2. Green Roofs and Vegetation Cover
Green roofs present a great method of lessening the impacts of urban heat islands. Green roofing is the practice of planting vegetation on a roof, just like they are planted in a garden. Plants on the roof are excellent insulators during summer and decrease the overall urban heat island effect. Plants also cool the surrounding environments, thereby reducing air conditioning demands.
Furthermore, air quality is improved as the plants absorb carbon dioxide and produce fresh air. Other practices that can be used include open space planting, street trees and curbside planting. All these practices produce a cooling effect within the urban areas and lower the costs of temperature reduction.

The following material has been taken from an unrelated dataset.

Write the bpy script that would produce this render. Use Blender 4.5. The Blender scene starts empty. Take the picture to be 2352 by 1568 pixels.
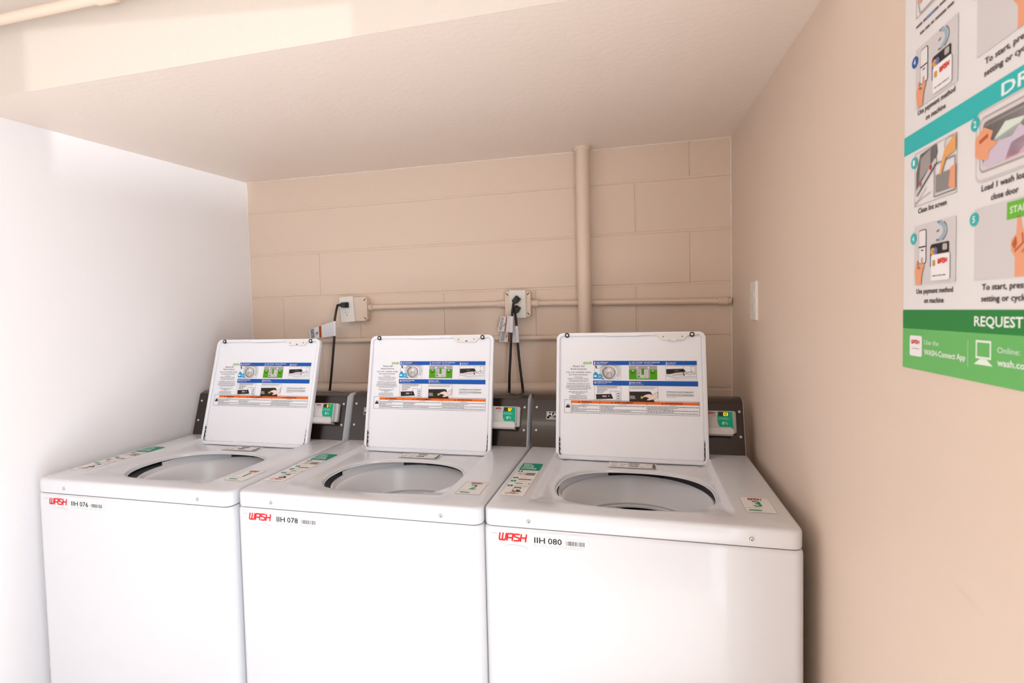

3. Planting Trees in Cities
The practice of tree planting within and around cities is an incredible way of reflecting solar radiation while at the same time decreasing the urban heat island effect. Trees provide shade, absorb carbon dioxide, release oxygen and fresh air, and provide a cooling effect. Deciduous trees are the best for urban areas because they provide a cooling effect in summer, and they don’t block warmth during winter.
4. Green Parking Lots
Green parking spaces utilize green infrastructure strategies to limit the impacts of urban heat island effect. In precise, it cushions against the elevation of pavement temperatures which can considerably prevent thermal pollution resulting from stormwater runoff. With this in place, the danger posed to aquatic systems is reduced.
5. Implementation and Sensitization of Heat Reduction Policies and Rules
The state implementation of environmental policies such as the Clean Air Act, Low carbon fuel standards, uses of renewable energy, and clean car rule standards can impressively regulate the anthropogenic inducers of urban heat island effect.
With fewer emissions, the level of greenhouse gases in the atmosphere can be reduced, thus decreasing the effects of climate change and global warming. Education and outreach can also be done to ensure communities are aware of the economic and social benefits of planting trees and eco-roofing.